#### Provided records

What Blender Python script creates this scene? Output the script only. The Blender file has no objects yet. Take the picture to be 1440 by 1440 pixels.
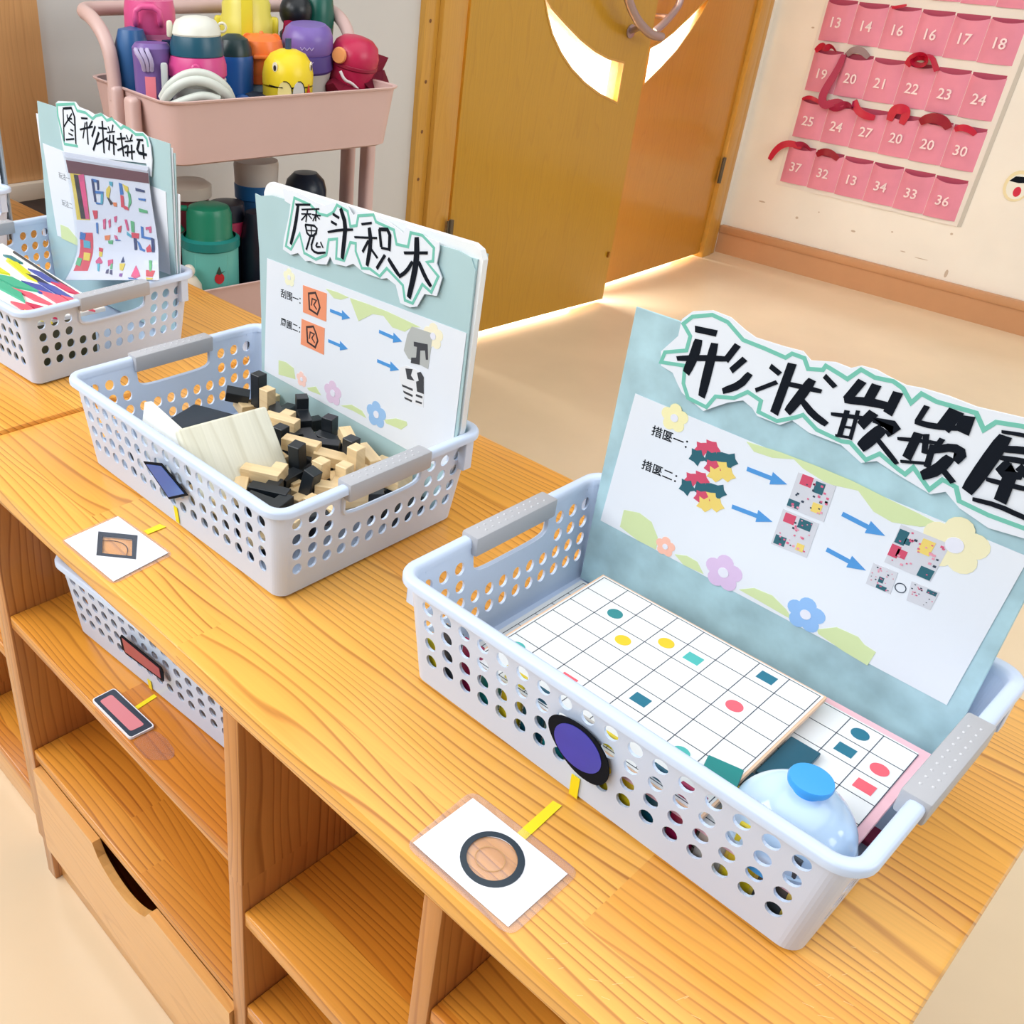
import bpy, bmesh, math, random
from math import sin, cos, pi, radians, atan2, hypot
from mathutils import Vector, Matrix
S = bpy.context.scene
COL = S.collection
# ------------------------------------------------------------------ camera
cam_data = bpy.data.cameras.new('camera')
cam = bpy.data.objects.new('camera', cam_data); COL.objects.link(cam)
cam_data.sensor_width = 36; cam_data.lens = 34.059; cam_data.shift_x = 240/1440
cam_data.clip_start = .02
def _cam(pos, yaw, pit, rol):
    f = Vector((sin(yaw)*cos(pit), cos(yaw)*cos(pit), -sin(pit)))
    rt = Vector((cos(yaw), -sin(yaw), 0)); dn = f.cross(rt)
    c, s = cos(rol), sin(rol)
    r = c*rt+s*dn; d = -s*rt+c*dn
    m = Matrix((r, -d, -f)).transposed().to_4x4(); m.translation = pos
    return m
cam.matrix_world = _cam(Vector((.0045, -.3273, .5268)), -.8192, .5573, -.0443)
S.camera = cam
# ------------------------------------------------------------------ world, daylight, exposure
W = bpy.data.worlds.new('daylight'); S.world = W; W.use_nodes = True
bg = W.node_tree.nodes['Background']; bg.inputs[0].default_value = (.93, .97, 1, 1); bg.inputs[1].default_value = .13
def area(name, loc, target, sx, sy, power, color=(1, 1, 1)):
    d = bpy.data.lights.new(name, 'AREA'); d.shape = 'RECTANGLE'; d.size = sx; d.size_y = sy; d.energy = power; d.color = color
    o = bpy.data.objects.new(name, d); COL.objects.link(o); o.location = loc
    o.rotation_euler = (Vector(target)-Vector(loc)).to_track_quat('-Z', 'Y').to_euler()
    return o
area('window_light', (-2.5, -1.3, 1.9), (-.6, .35, -.2), 2.2, 1.5, 74, (1, .99, .97))
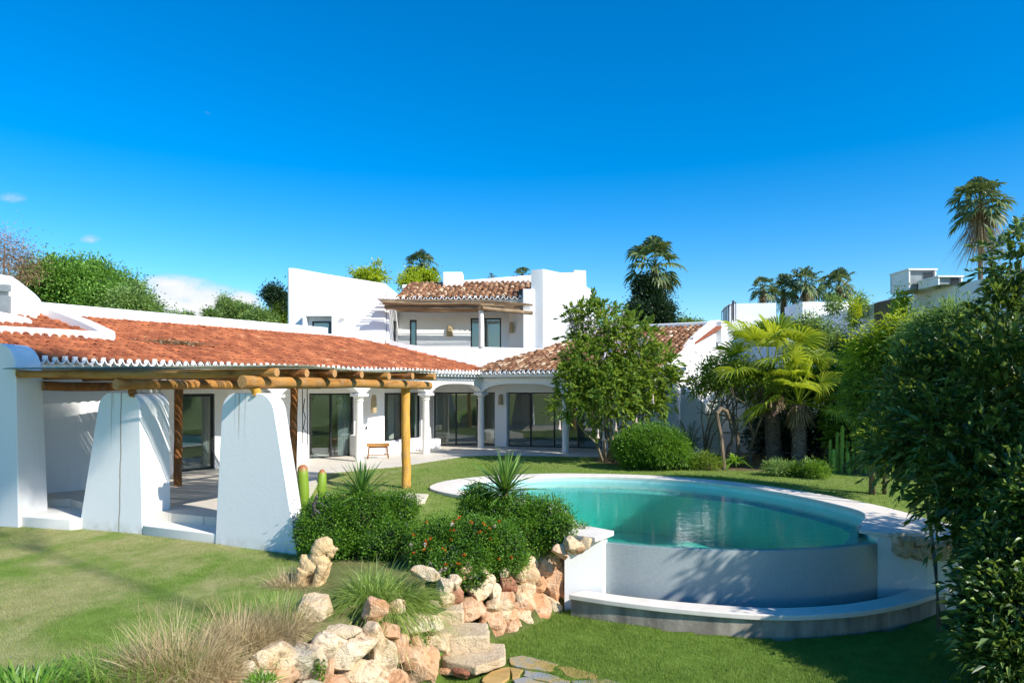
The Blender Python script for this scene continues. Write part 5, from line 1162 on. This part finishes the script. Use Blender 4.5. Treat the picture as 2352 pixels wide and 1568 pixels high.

#### Problem
Extract each line holding the word "script" from the records.

#### Answer to the exercise
What Blender Python script creates this scene? Output the script only. The Blender file has no objects yet. Take the picture to be 1440 by 1440 pixels.
The Blender Python script for this scene continues. Write part 5, from line 1162 on. This part finishes the script. Use Blender 4.5. Treat the picture as 2352 pixels wide and 1568 pixels high.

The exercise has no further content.